[BEGIN Material provided]

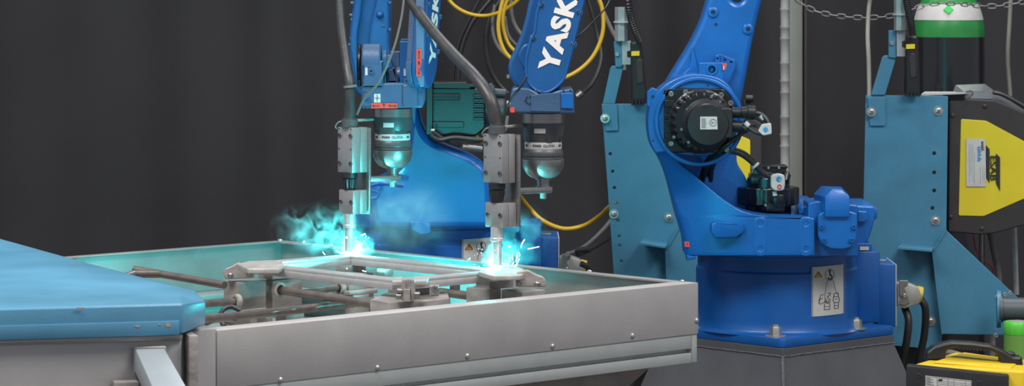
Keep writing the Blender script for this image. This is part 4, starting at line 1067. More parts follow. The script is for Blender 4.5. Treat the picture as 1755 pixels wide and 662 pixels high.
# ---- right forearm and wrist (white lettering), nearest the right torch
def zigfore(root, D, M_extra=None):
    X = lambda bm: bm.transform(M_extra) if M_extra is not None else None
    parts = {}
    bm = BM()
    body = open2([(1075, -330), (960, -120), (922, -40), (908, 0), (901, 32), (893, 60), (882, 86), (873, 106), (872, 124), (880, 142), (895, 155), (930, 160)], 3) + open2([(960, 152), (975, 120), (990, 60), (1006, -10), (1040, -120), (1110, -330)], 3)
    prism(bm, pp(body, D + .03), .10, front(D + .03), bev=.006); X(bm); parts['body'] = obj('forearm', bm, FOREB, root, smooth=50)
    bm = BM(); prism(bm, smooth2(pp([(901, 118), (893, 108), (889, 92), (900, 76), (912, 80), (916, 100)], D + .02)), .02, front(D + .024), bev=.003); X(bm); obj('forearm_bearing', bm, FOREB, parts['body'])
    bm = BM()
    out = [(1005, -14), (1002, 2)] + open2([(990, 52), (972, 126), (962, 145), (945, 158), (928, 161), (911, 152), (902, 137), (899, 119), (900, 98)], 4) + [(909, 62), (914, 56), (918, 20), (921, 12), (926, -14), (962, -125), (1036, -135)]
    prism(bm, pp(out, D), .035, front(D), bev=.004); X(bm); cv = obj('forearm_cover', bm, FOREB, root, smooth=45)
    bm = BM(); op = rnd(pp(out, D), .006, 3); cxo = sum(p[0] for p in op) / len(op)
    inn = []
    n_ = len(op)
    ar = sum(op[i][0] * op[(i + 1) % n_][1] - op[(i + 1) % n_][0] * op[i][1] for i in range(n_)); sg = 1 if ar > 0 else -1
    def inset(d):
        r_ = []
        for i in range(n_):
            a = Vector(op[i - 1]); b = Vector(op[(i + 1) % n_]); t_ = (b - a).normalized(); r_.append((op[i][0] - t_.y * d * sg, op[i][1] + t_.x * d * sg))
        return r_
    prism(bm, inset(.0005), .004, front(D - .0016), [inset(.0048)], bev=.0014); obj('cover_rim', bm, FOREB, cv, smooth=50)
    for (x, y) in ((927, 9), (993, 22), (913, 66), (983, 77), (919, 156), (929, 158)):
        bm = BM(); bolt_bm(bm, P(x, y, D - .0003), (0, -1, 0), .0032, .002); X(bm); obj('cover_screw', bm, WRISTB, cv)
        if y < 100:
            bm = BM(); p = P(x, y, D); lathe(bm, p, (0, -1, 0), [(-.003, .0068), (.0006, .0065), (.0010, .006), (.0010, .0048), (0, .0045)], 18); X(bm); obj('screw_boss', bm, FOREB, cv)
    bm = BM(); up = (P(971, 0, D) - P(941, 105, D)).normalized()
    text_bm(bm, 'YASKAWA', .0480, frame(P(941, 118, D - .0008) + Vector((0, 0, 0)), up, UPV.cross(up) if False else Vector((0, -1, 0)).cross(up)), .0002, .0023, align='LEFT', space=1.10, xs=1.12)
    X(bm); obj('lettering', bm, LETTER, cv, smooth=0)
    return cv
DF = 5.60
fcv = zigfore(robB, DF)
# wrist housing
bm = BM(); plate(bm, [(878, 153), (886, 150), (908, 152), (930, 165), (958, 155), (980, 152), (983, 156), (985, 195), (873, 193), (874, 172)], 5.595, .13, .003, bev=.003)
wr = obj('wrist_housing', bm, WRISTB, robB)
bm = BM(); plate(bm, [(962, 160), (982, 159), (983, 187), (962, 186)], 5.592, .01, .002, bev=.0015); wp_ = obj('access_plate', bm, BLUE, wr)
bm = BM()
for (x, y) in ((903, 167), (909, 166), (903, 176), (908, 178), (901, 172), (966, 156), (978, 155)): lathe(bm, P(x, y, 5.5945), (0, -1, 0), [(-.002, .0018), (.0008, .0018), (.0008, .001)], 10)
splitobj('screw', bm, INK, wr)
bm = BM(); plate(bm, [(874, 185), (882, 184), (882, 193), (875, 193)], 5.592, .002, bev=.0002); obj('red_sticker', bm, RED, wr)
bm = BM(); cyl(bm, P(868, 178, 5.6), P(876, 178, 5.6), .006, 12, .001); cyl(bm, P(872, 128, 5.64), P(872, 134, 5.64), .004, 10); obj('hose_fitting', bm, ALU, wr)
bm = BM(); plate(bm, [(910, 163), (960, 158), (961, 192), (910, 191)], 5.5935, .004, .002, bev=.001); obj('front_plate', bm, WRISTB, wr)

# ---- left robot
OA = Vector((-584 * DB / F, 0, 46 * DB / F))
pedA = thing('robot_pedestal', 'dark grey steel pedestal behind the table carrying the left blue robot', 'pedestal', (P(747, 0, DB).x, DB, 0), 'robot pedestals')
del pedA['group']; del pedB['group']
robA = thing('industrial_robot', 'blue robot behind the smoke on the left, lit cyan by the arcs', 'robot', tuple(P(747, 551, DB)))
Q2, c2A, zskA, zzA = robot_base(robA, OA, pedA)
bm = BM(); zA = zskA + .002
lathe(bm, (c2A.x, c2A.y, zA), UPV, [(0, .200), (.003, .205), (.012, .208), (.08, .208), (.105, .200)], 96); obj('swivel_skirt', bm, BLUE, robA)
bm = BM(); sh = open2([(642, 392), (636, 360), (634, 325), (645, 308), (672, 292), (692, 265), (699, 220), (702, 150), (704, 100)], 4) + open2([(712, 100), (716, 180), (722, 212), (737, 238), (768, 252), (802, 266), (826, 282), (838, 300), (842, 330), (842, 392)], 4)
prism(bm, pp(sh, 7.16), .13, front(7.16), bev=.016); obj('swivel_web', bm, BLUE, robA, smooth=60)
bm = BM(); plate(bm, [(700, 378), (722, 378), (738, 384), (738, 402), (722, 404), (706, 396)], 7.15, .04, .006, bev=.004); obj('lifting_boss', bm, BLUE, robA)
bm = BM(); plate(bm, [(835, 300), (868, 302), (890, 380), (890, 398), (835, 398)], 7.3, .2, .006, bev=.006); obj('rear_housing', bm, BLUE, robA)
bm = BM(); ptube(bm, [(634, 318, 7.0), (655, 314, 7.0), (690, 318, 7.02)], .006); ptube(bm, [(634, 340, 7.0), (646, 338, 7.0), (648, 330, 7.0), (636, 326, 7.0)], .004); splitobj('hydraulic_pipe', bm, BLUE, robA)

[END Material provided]

Exclude the pictures, and transcribe all of the material exactly.

Solution below>
Keep writing the Blender script for this image. This is part 4, starting at line 1067. More parts follow. The script is for Blender 4.5. Treat the picture as 1755 pixels wide and 662 pixels high.
# ---- right forearm and wrist (white lettering), nearest the right torch
def zigfore(root, D, M_extra=None):
    X = lambda bm: bm.transform(M_extra) if M_extra is not None else None
    parts = {}
    bm = BM()
    body = open2([(1075, -330), (960, -120), (922, -40), (908, 0), (901, 32), (893, 60), (882, 86), (873, 106), (872, 124), (880, 142), (895, 155), (930, 160)], 3) + open2([(960, 152), (975, 120), (990, 60), (1006, -10), (1040, -120), (1110, -330)], 3)
    prism(bm, pp(body, D + .03), .10, front(D + .03), bev=.006); X(bm); parts['body'] = obj('forearm', bm, FOREB, root, smooth=50)
    bm = BM(); prism(bm, smooth2(pp([(901, 118), (893, 108), (889, 92), (900, 76), (912, 80), (916, 100)], D + .02)), .02, front(D + .024), bev=.003); X(bm); obj('forearm_bearing', bm, FOREB, parts['body'])
    bm = BM()
    out = [(1005, -14), (1002, 2)] + open2([(990, 52), (972, 126), (962, 145), (945, 158), (928, 161), (911, 152), (902, 137), (899, 119), (900, 98)], 4) + [(909, 62), (914, 56), (918, 20), (921, 12), (926, -14), (962, -125), (1036, -135)]
    prism(bm, pp(out, D), .035, front(D), bev=.004); X(bm); cv = obj('forearm_cover', bm, FOREB, root, smooth=45)
    bm = BM(); op = rnd(pp(out, D), .006, 3); cxo = sum(p[0] for p in op) / len(op)
    inn = []
    n_ = len(op)
    ar = sum(op[i][0] * op[(i + 1) % n_][1] - op[(i + 1) % n_][0] * op[i][1] for i in range(n_)); sg = 1 if ar > 0 else -1
    def inset(d):
        r_ = []
        for i in range(n_):
            a = Vector(op[i - 1]); b = Vector(op[(i + 1) % n_]); t_ = (b - a).normalized(); r_.append((op[i][0] - t_.y * d * sg, op[i][1] + t_.x * d * sg))
        return r_
    prism(bm, inset(.0005), .004, front(D - .0016), [inset(.0048)], bev=.0014); obj('cover_rim', bm, FOREB, cv, smooth=50)
    for (x, y) in ((927, 9), (993, 22), (913, 66), (983, 77), (919, 156), (929, 158)):
        bm = BM(); bolt_bm(bm, P(x, y, D - .0003), (0, -1, 0), .0032, .002); X(bm); obj('cover_screw', bm, WRISTB, cv)
        if y < 100:
            bm = BM(); p = P(x, y, D); lathe(bm, p, (0, -1, 0), [(-.003, .0068), (.0006, .0065), (.0010, .006), (.0010, .0048), (0, .0045)], 18); X(bm); obj('screw_boss', bm, FOREB, cv)
    bm = BM(); up = (P(971, 0, D) - P(941, 105, D)).normalized()
    text_bm(bm, 'YASKAWA', .0480, frame(P(941, 118, D - .0008) + Vector((0, 0, 0)), up, UPV.cross(up) if False else Vector((0, -1, 0)).cross(up)), .0002, .0023, align='LEFT', space=1.10, xs=1.12)
    X(bm); obj('lettering', bm, LETTER, cv, smooth=0)
    return cv
DF = 5.60
fcv = zigfore(robB, DF)
# wrist housing
bm = BM(); plate(bm, [(878, 153), (886, 150), (908, 152), (930, 165), (958, 155), (980, 152), (983, 156), (985, 195), (873, 193), (874, 172)], 5.595, .13, .003, bev=.003)
wr = obj('wrist_housing', bm, WRISTB, robB)
bm = BM(); plate(bm, [(962, 160), (982, 159), (983, 187), (962, 186)], 5.592, .01, .002, bev=.0015); wp_ = obj('access_plate', bm, BLUE, wr)
bm = BM()
for (x, y) in ((903, 167), (909, 166), (903, 176), (908, 178), (901, 172), (966, 156), (978, 155)): lathe(bm, P(x, y, 5.5945), (0, -1, 0), [(-.002, .0018), (.0008, .0018), (.0008, .001)], 10)
splitobj('screw', bm, INK, wr)
bm = BM(); plate(bm, [(874, 185), (882, 184), (882, 193), (875, 193)], 5.592, .002, bev=.0002); obj('red_sticker', bm, RED, wr)
bm = BM(); cyl(bm, P(868, 178, 5.6), P(876, 178, 5.6), .006, 12, .001); cyl(bm, P(872, 128, 5.64), P(872, 134, 5.64), .004, 10); obj('hose_fitting', bm, ALU, wr)
bm = BM(); plate(bm, [(910, 163), (960, 158), (961, 192), (910, 191)], 5.5935, .004, .002, bev=.001); obj('front_plate', bm, WRISTB, wr)

# ---- left robot
OA = Vector((-584 * DB / F, 0, 46 * DB / F))
pedA = thing('robot_pedestal', 'dark grey steel pedestal behind the table carrying the left blue robot', 'pedestal', (P(747, 0, DB).x, DB, 0), 'robot pedestals')
del pedA['group']; del pedB['group']
robA = thing('industrial_robot', 'blue robot behind the smoke on the left, lit cyan by the arcs', 'robot', tuple(P(747, 551, DB)))
Q2, c2A, zskA, zzA = robot_base(robA, OA, pedA)
bm = BM(); zA = zskA + .002
lathe(bm, (c2A.x, c2A.y, zA), UPV, [(0, .200), (.003, .205), (.012, .208), (.08, .208), (.105, .200)], 96); obj('swivel_skirt', bm, BLUE, robA)
bm = BM(); sh = open2([(642, 392), (636, 360), (634, 325), (645, 308), (672, 292), (692, 265), (699, 220), (702, 150), (704, 100)], 4) + open2([(712, 100), (716, 180), (722, 212), (737, 238), (768, 252), (802, 266), (826, 282), (838, 300), (842, 330), (842, 392)], 4)
prism(bm, pp(sh, 7.16), .13, front(7.16), bev=.016); obj('swivel_web', bm, BLUE, robA, smooth=60)
bm = BM(); plate(bm, [(700, 378), (722, 378), (738, 384), (738, 402), (722, 404), (706, 396)], 7.15, .04, .006, bev=.004); obj('lifting_boss', bm, BLUE, robA)
bm = BM(); plate(bm, [(835, 300), (868, 302), (890, 380), (890, 398), (835, 398)], 7.3, .2, .006, bev=.006); obj('rear_housing', bm, BLUE, robA)
bm = BM(); ptube(bm, [(634, 318, 7.0), (655, 314, 7.0), (690, 318, 7.02)], .006); ptube(bm, [(634, 340, 7.0), (646, 338, 7.0), (648, 330, 7.0), (636, 326, 7.0)], .004); splitobj('hydraulic_pipe', bm, BLUE, robA)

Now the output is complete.